Kendi içimde kaybolmuyorum uzun zamandır. Kendimden kaçtığım söylenemez ama çok da içli dışlı olmadığım aşikâr. Yorgunum sadece. Kırıklarım, kırıklıklarım, kırgınlıklarım var. Hepsinin geçeceğini biliyorum. Çoğu geçti belki de. Hissedemiyorsun bazı giden şeyleri. Bazı gidişleri de anlayamıyorsun. Çok hızlı ve çok etkili olduğu belli de anlamı içinde kayboluyorsun. Bazen anlamını aramaktan kaçıyorsun. “İyileştim, güçlü bir kızım, neler geçti be kızım, neler bitti, neler gitti, neler kaybedildi bu hayatta unutma!” diyorum. Sonra diyorum ki “Unut kız hepsini.”

Üstüne çamaşır suyu dök ve sifonu çek. Böyle kolay değil bebeğim, biliyorum. Boş yapmak benim yaş grubumun geneline empoze edilmiş, kusura bakmayın.

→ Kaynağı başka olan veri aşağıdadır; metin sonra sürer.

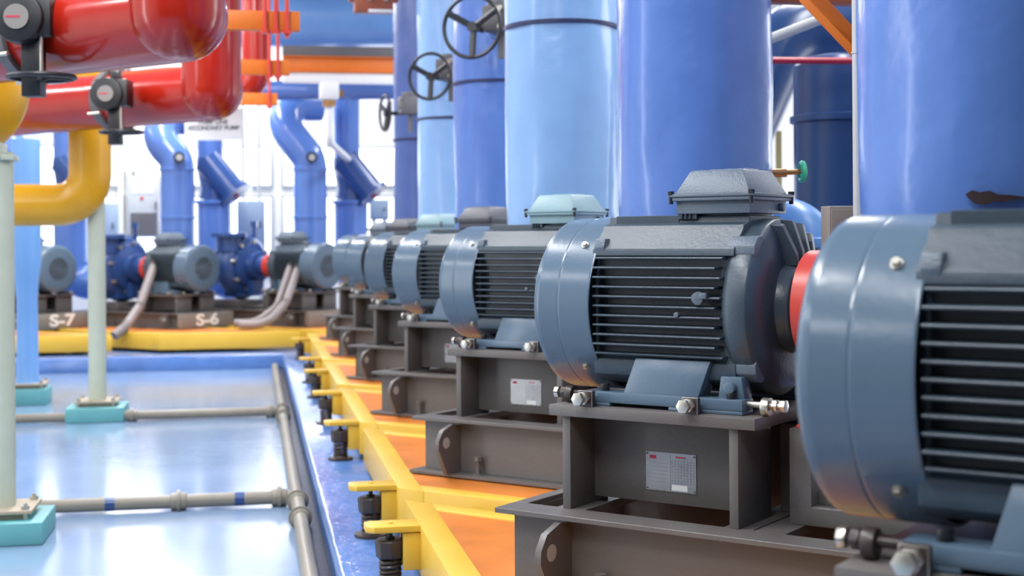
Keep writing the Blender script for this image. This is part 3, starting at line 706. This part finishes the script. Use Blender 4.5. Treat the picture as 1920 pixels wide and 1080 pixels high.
# yellow pipes
p = at(170, 450, 13.2); z1 = at(170, 384, 13.2).z
zu = CAMZ + .90; b = MB(); b.tube(polyline([Vector((p.x, p.y, zu + 2.2)), Vector((p.x, p.y, z1)), Vector((p.x - 2.6, p.y + .25, z1))], .30, 12), .2, 36)
o = b.build('yellow_pipe', YPIPE, None, 0, 60); tag(o, 'yellow pipe bending left behind the middle pole', 'pipe', 'golden yellow pipe bends')
p = at(-3, 450, 9.0); z1 = at(0, 248, 9.0).z
b = MB(); b.tube(arc_path(Vector((p.x, p.y, z1 + 2.2)), Vector((p.x, p.y, z1)), Vector((p.x - 1.6, p.y + .1, z1)), .31, 14), .205, 36)
o = b.build('yellow_pipe', YPIPE, None, 0, 60); tag(o, 'yellow pipe bend at the left edge above the nearest pole', 'pipe', 'golden yellow pipe bends')

def support(label, px, yfoot, r, ytop, m, foot_w=.54, foot_h=.13, blue=False, d=None):
    d = d or CAMZ * FPX / (yfoot - 452); p = at(px, 450, d); zt = at(px, ytop, d).z
    t = thing('pipe_support', label, 'support post', (p.x, p.y, 0), 0, 'footed pipe supports')
    b = MB(); w = foot_w / 2; b.box(-w, w, -w, w, 0, foot_h); b.build('footing', TEAL, t, .012)
    b = MB(); b.box(-.2, .2, -.2, .2, foot_h + .035, foot_h + .055); b.box(-.16, .16, -.16, .16, foot_h, foot_h + .036); b.build('base_plate', RUSTY, t, .003)
    for sx in (-.16, .16):
        for sy in (-.16, .16):
            b = MB(); b.cyl((sx, sy, foot_h), (sx, sy, foot_h + .09), .012); b.hexb((sx, sy, foot_h + .055), (sx, sy, foot_h + .075), .024); b.build('anchor_bolt', STEEL, t)
    b = MB()
    if blue: b.lathe([(foot_h + .05, .14), (foot_h + .1, .115), (1.1, .107), (1.35, .125), (1.5, .148), (zt, .148)], seg=32)
    else: b.lathe([(foot_h + .05, r), (zt, r)], seg=32)
    b.build('post', m, t)
    if not blue and px < 100:
        b = MB(); b.box(-.03, .03, -.12, .12, zt - .04, zt + .05); b.box(-.1, .1, -.1, .1, zt - .05, zt - .02); b.build('saddle', m, t, .003)
    return t
support('pale green post at the left edge on a turquoise footing', -2, 1003, .084, 285, POST)
support('slim pale post standing before the S-7 base on a turquoise footing', 181, 783, .083, 372, POST, .54, .14)
support('blue pipe leg on a turquoise footing between the two pale posts', 50, 752, .11, 262, BLUE_S, .44, .17, True)

# orange hanger beams with threaded rods
def hanger(label, px0, px1, y, d, rods):
    a, c = at(px0, y, d), at(px1, y, d); t = thing('hanger_beam', label, 'beam', (c.x, c.y, c.z), 0, 'orange pipe hanger beams')
    L = (a - c).length; hgt = .07
    b = MB(); b.box(-L, 0, -.005, .005, -hgt, hgt); b.box(-L, 0, 0, .07, hgt - .012, hgt); b.box(-L, 0, 0, .07, -hgt, -hgt + .012); b.box(-L, 0, -.012, .0, -hgt, hgt); b.build('channel', BEAM, t, .002)
    for (x, zu, zd) in rods:
        rp = at(x, y, d) - c
        b = MB(); b.cyl((rp.x, -.03, zd), (rp.x, -.03, zu), .016, seg=10); b.hexb((rp.x, -.03, -hgt - .03), (rp.x, -.03, -hgt - .005), .035); b.build('threaded_rod', REDG, t)
hanger('nearest and highest orange hanger beam', 330, 562, 40, 10.2, [(538, 1.6, -.13), (517, 1.6, -.08), (497, 1.6, -.08)])
hanger('middle orange hanger beam', 360, 543, 127, 13.2, [(521, 1.6, -.13), (505, 1.2, -.1)])
hanger('lowest orange hanger beam', 380, 520, 186, 16.2, [(505, 1.2, -.12)])

# overhead run at the far end
def xrun(name, label, cat, px0, px1, y, d, r, m, sag=0):
    a, c = at(px0, y, d), at(px1, y, d); c.z = a.z
    b = MB(); b.tube([a + (c - a) * k / 12 for k in range(13)], r, 36); o = b.build(name, m, None, 0, 60); return tag(o, label, cat)
xrun('overhead_duct', 'broad blue overhead pipe at the top left of the risers', 'pipe', 430, 905, 34, 20.8, .44, BLUE_S)
xrun('overhead_header', 'slimmer blue overhead pipe below the white rail', 'pipe', 470, 800, 170, 21.0, .15, BLUE_A)
a, c = at(530, 120, 19.6), at(770, 120, 19.6)
b = MB(); b.box(0, (c - a).length, -.006, .006, -.115, .115); b.box(0, (c - a).length, -.06, .06, .10, .115); b.box(0, (c - a).length, -.06, .06, -.115, -.10)
o = b.build('crossbeam', BEAM, None, .002); o.location = a; tag(o, 'long orange crossbeam in front of the blue overhead pipes', 'beam')
b = MB(); b.box(0, (c - a).length, -.08, .08, 0, .14); o = b.build('cable_tray', DGREY, None, .003); o.location = a + Vector((0, .02, .118)); tag(o, 'grey cable tray lying on the long orange crossbeam', 'cable tray')
b = MB(); b.box(0, (c - a).length, -.05, .05, -.15, 0); o = b.build('white_rail', WHITE, None, .01); o.location = a + Vector((0, .02, -.118)); tag(o, 'white rail right under the long orange crossbeam', 'rail')

# white actuator
p = at(617, 172, 18.6)
t = thing('valve_actuator', 'white actuator box on a stem between the far blue risers', 'actuator', p)
b = MB(); b.box(-.13, .13, -.12, .12, -.12, .13); b.build('cover', WHITE, t, .04)
b = MB(); b.cyl((.0, 0, -.12), (.0, 0, -.2), .09); b.cyl((.19, 0, -.02), (.1, 0, -.02), .05); b.build('adapter', BRASS, t)
b = MB(); q = at(655, 300, 22.7) - p; b.tube(polyline([Vector((0, 0, -.2)), Vector((0, 0, q.z)), q], .1, 6), .05, 14); b.build('stem', WHITE, t)

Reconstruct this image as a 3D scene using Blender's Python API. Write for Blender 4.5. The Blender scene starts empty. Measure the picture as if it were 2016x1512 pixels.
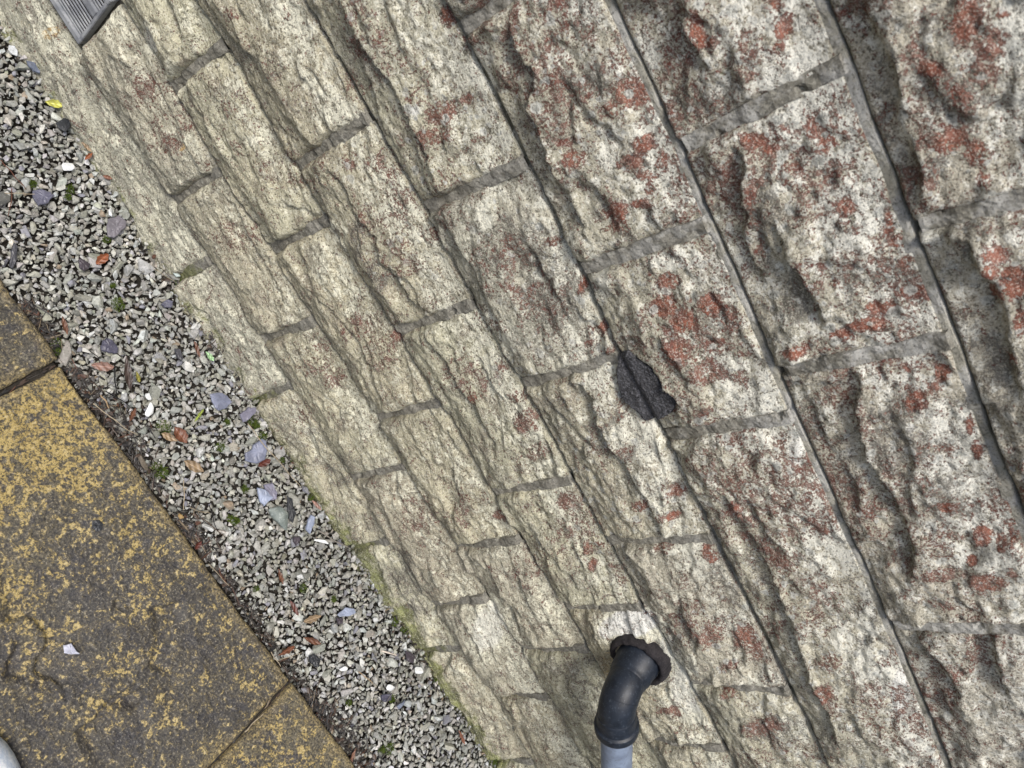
import bpy, bmesh, math, random
import numpy as np
from mathutils import Vector, Matrix

scene = bpy.context.scene
col = scene.collection
CAM_X=[0.468274, 0.531917, 0.705538]
CAM_Y=[-0.841494, 0.511983, 0.172517]
CAM_Z=[-0.269459, -0.674491, 0.687353]
CAM_P=[0.0, -0.62, 1.1449]
LENS=28.3986
GZ=0.03
BEDS=[
  [(-0.45,0.0063),(-0.4148,0.0115),(-0.3425,0.0095),(-0.3037,0.0044),(-0.2333,0.0073),(-0.1516,0.0112),(-0.0607,0.017),(0.0163,0.0043),(0.0758,0.012),(0.1616,0.0119),(0.2343,-0.0067),(0.3306,-0.0044),(0.4017,-0.012),(0.4542,0.0056),(0.5512,-0.0154),(0.6462,-0.0167),(0.77,-0.0261),(0.8727,-0.0265),(0.9326,0.0068)],
  [(-0.4017,0.1272),(-0.3095,0.1249),(-0.2074,0.122),(-0.1295,0.1244),(-0.0427,0.1209),(0.0794,0.1215),(0.1571,0.1263),(0.3368,0.113),(0.3786,0.1208),(0.4458,0.1216),(0.5725,0.1262),(0.6728,0.1193),(0.7559,0.1287),(0.909,0.1265)],
  [(-0.3301,0.2662),(-0.2476,0.2677),(-0.2188,0.2579),(-0.1348,0.2552),(-0.1157,0.2603),(-0.0024,0.2541),(0.0928,0.2511),(0.2453,0.263),(0.325,0.2477),(0.4631,0.2538),(0.561,0.26),(0.6524,0.2722),(0.7529,0.2557)],
  [(-0.2201,0.3915),(-0.0079,0.3829),(0.2461,0.3879),(0.4615,0.3807),(0.5685,0.4023),(0.6538,0.3958),(0.6951,0.4039),(0.8188,0.4164)],
  [(-0.1973,0.5241),(-0.0749,0.5226),(0.0303,0.5428),(0.1438,0.5246),(0.248,0.5346),(0.3792,0.5284),(0.5726,0.5206),(0.6505,0.5309),(0.689,0.5401),(0.8325,0.5422)],
  [(-0.1215,0.6713),(-0.0769,0.6833),(0.0264,0.6773),(0.1407,0.677),(0.2395,0.6681),(0.3405,0.6818),(0.522,0.6727),(0.6923,0.6721),(0.8018,0.6739)],
  [(-0.0426,0.8183),(0.0209,0.819),(0.0826,0.8261),(0.1351,0.8208),(0.2288,0.8226),(0.2874,0.8195),(0.3143,0.8193),(0.3913,0.8184),(0.4764,0.8217),(0.584,0.8212),(0.6584,0.8176),(0.7935,0.8111)],
  [(0.0409,0.9644),(0.0788,0.9653),(0.1355,0.9642),(0.1848,0.964),(0.2332,0.9662),(0.3006,0.9663),(0.3624,0.9656),(0.4296,0.9676)],
]
JOINTS={0:[(-0.0397,-0.0387),(0.1718,0.1662),(0.4542,0.4496),(0.6806,0.6677),(0.9385,0.9213)],1:[(-0.1265,-0.1205),(0.0886,0.0941),(0.3291,0.325),(0.5725,0.561),(0.7559,0.7575)],2:[(-0.2263,-0.2201),(-0.0096,-0.0079),(0.2453,0.2461),(0.4631,0.4615),(0.6534,0.6498)],3:[(-0.0751,-0.0749),(0.1436,0.1438),(0.3823,0.3792),(0.5721,0.5726),(0.8134,0.8122)],4:[(0.0303,0.0351),(0.248,0.2435),(0.4673,0.4744),(0.6908,0.6969)],5:[(-0.0917,-0.0887),(0.1473,0.1465),(0.3405,0.3406)],6:[(0.0795,0.0716),(0.2941,0.2957),(0.5892,0.5885)],7:[(0.2009,0.2021)]}
SCARPS=[
  ([(-0.0207,0.8771),(-0.0017,0.8686),(0.0147,0.8703),(0.0345,0.8748)],0.016,0.05),
  ([(-0.0332,0.8528),(-0.0048,0.8527),(0.0213,0.8565),(0.0474,0.8455)],0.009,0.03),
  ([(0.0904,0.8671),(0.1113,0.8718),(0.1288,0.8571),(0.1494,0.8552),(0.1679,0.8435),(0.2064,0.8452)],0.012,0.035),
  ([(0.1595,0.8741),(0.1924,0.8744),(0.2157,0.8771),(0.2339,0.8755)],0.01,0.03),
  ([(0.1933,0.8728),(0.2032,0.8782),(0.2179,0.8783),(0.242,0.8809),(0.2593,0.876)],0.014,0.04),
  ([(0.0364,0.988),(0.0574,0.9885),(0.0901,0.9921),(0.1198,0.9835)],0.016,0.05),
  ([(0.1317,0.9836),(0.1508,0.9854),(0.1686,0.9837),(0.1792,0.9777)],0.014,0.04),
  ([(0.2088,1.0006),(0.2327,0.9995),(0.2525,0.9994),(0.2701,1.0032),(0.3074,1.0005),(0.3507,0.9972)],0.014,0.04),
  ([(0.3046,0.8847),(0.319,0.8871),(0.3383,0.8743),(0.3559,0.871),(0.3748,0.8704),(0.3929,0.8658),(0.417,0.8727),(0.4388,0.8762),(0.4547,0.8726)],0.018,0.05),
  ([(0.4471,0.8752),(0.4827,0.8756),(0.4953,0.8737),(0.5222,0.8616)],0.012,0.03),
  ([(0.3224,0.8375),(0.355,0.8411),(0.3701,0.8372),(0.42,0.8464),(0.4503,0.8393)],0.006,0.02),
  ([(0.575,0.8929),(0.5975,0.9097),(0.6235,0.9058),(0.6532,0.9035),(0.6686,0.9023)],0.018,0.04),
  ([(0.6703,0.8424),(0.6937,0.845),(0.7094,0.8422)],0.012,0.025),
  ([(0.5841,0.8379),(0.618,0.8488),(0.6399,0.858),(0.678,0.8597)],0.007,0.03),
  ([(0.4131,0.7208),(0.4584,0.719),(0.5054,0.7234),(0.5439,0.7233),(0.5935,0.7197),(0.6715,0.7115),(0.7037,0.7137),(0.7314,0.7131),(0.7599,0.7072)],0.014,0.035),
  ([(0.4149,0.7402),(0.4685,0.7405),(0.4942,0.7555)],0.006,0.03),
  ([(0.7094,0.7452),(0.729,0.7405),(0.7592,0.7393)],0.006,0.02),
  ([(0.2261,0.7323),(0.2438,0.7324),(0.2589,0.7356),(0.2722,0.7375),(0.2883,0.7359),(0.2951,0.7326)],0.007,0.025),
  ([(-0.0715,0.7351),(-0.0518,0.7285),(-0.0393,0.7286),(-0.0283,0.7357),(-0.0164,0.7239),(-0.0078,0.714),(0.0179,0.7121),(0.0433,0.709),(0.0668,0.7072)],0.015,0.045),
  ([(0.071,0.709),(0.1018,0.7075),(0.1223,0.7039)],0.01,0.03),
  ([(0.0701,0.7344),(0.0913,0.7417),(0.1251,0.7387)],0.006,0.025),
  ([(-0.173,0.5813),(-0.1389,0.5754),(-0.0895,0.5831),(-0.0503,0.583),(-0.0143,0.5815),(0.011,0.5781)],0.012,0.03),
  ([(0.253,0.6132),(0.2809,0.621),(0.3102,0.6132),(0.3329,0.6127),(0.3633,0.6172),(0.3987,0.6219)],0.015,0.04),
  ([(0.2608,0.5602),(0.3225,0.5821),(0.3423,0.5929)],0.005,0.025),
  ([(0.4893,0.5569),(0.5183,0.565),(0.5399,0.5633),(0.5614,0.5449)],0.009,0.03),
  ([(0.5645,0.5911),(0.5854,0.5914),(0.6051,0.5889),(0.6332,0.5838)],0.009,0.025),
  ([(0.5897,0.557),(0.6064,0.5611),(0.6278,0.5564)],0.006,0.02),
  ([(0.6778,0.5923),(0.697,0.5836),(0.7074,0.5682)],0.006,0.02),
  ([(0.7306,0.5941),(0.7479,0.592),(0.7803,0.5793)],0.009,0.025),
  ([(-0.0548,0.4453),(-0.0243,0.4539),(-0.0021,0.4442),(0.0341,0.4552),(0.0654,0.4414)],0.01,0.03),
  ([(0.0641,0.4455),(0.0969,0.4509),(0.1177,0.4497),(0.1325,0.47)],0.011,0.03),
  ([(0.1521,0.4481),(0.1999,0.4497),(0.2391,0.4486),(0.2741,0.4512),(0.3226,0.451)],0.01,0.03),
  ([(0.1641,0.458),(0.1852,0.4697),(0.2165,0.4589)],0.006,0.02),
  ([(0.201,0.4971),(0.2331,0.4922),(0.2731,0.5024)],0.007,0.025),
  ([(0.4228,0.4276),(0.5174,0.4507),(0.5315,0.4508)],0.006,0.025),
  ([(0.4003,0.4605),(0.4219,0.4588)],0.005,0.02),
  ([(0.5636,0.4474),(0.5938,0.441),(0.624,0.4478)],0.005,0.02),
  ([(-0.082,0.2862),(-0.0456,0.2889),(-0.0199,0.2867)],0.006,0.025),
  ([(-0.0538,0.3322),(-0.0309,0.3632),(-0.0206,0.3683),(-0.0146,0.4001)],0.008,0.03),
  ([(0.0468,0.2955),(0.1042,0.3193),(0.1518,0.3268),(0.1966,0.3135)],0.007,0.03),
  ([(0.2963,0.3199),(0.3383,0.3163),(0.3627,0.3269)],0.007,0.025),
  ([(0.4816,0.2966),(0.5036,0.3142),(0.5509,0.3093),(0.5967,0.3073),(0.6185,0.3241)],0.008,0.03),
  ([(0.6537,0.2987),(0.695,0.3276)],0.005,0.025),
  ([(0.1018,0.1823),(0.1417,0.186),(0.1928,0.1805),(0.2345,0.1853)],0.006,0.025),
  ([(0.1773,0.1907),(0.216,0.2104),(0.2702,0.1812)],0.008,0.03),
  ([(0.3676,0.1505),(0.4107,0.1625),(0.4408,0.1756)],0.007,0.025),
  ([(0.7449,0.167),(0.7607,0.1885),(0.8283,0.1519)],0.008,0.025),
  ([(0.4609,0.0736),(0.5288,0.0571),(0.5575,0.0478)],0.008,0.03),
  ([(0.6683,0.1049),(0.7094,0.065),(0.7293,0.0261)],0.008,0.025),
  ([(-0.2413,0.3445),(-0.2043,0.3475)],0.004,0.03),
  ([(-0.2683,0.0855),(-0.1976,0.0795),(-0.1659,0.0838)],0.005,0.02),
  ([(0.3576,0.8299),(0.4081,0.8342)],0.004,0.02),
  ([(0.2897,0.7845),(0.3117,0.7851)],0.003,0.02),
]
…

Her neyse hayat işte böyle bilirsiniz. Herkesin bir olumsuzluk yaşadığı konu vardır. Ortak olan şey bazen sadece olumsuzluk olsa da. İçeriğinin ne kadar farklı olduğunu biliyoruz. Çünkü her insan doğduğu günden beri farklı hayatlar yaşıyor ve ortak his diye bir şey yok bir nevi. Çünkü duyguları besleyen geçmişlerimiz hepimiz için farklı ne de olsa. Bu yüzden seni anlıyorum, seni çok iyi anlıyorum demeyin lütfen. Çünkü bu cidden mümkün değil. Ne demiş Hz.Mevlana:

''Benim hayatımı yargılamadan önce benim ayakkabılarımı giy ve benim geçtiğim yollardan, sokaklardan, dağ ve ovalardan geç.

Hüznü acıyı ve neşeyi tat.

Benim geçtiğim senelerden geç, benim takıldığım taşlara takıl.

Yeniden ayağa kalk ve aynı yolu tekrar git, benim gittiğim gibi.

Ancak ondan sonra beni yargılayabilirsin.''


Yargılamak ya da anlamak ikisi için de önce yapman gereken bunlar. Evet yine daldan dala atlayan maymunlar gibiyiz. Yaşıyoruz işte. Ha eksik bıraktırdığım giydirme kısmına değinmeden olmaz sanırım. İnsancıklar, lütfen insanlara yalan söylemeyin. Bedeli her ne olursa olsun. Çünkü bazı şeyler sizin zannettiğinizden çok ama çok daha fazla etki barındırıyor. Allahım ne kadar da çilekeş bir yazı oldu. Neyse anlamışsınızdır. Ay pardon kendi çelişki çukuruma düştüm. Anlayamazdınız değil mi?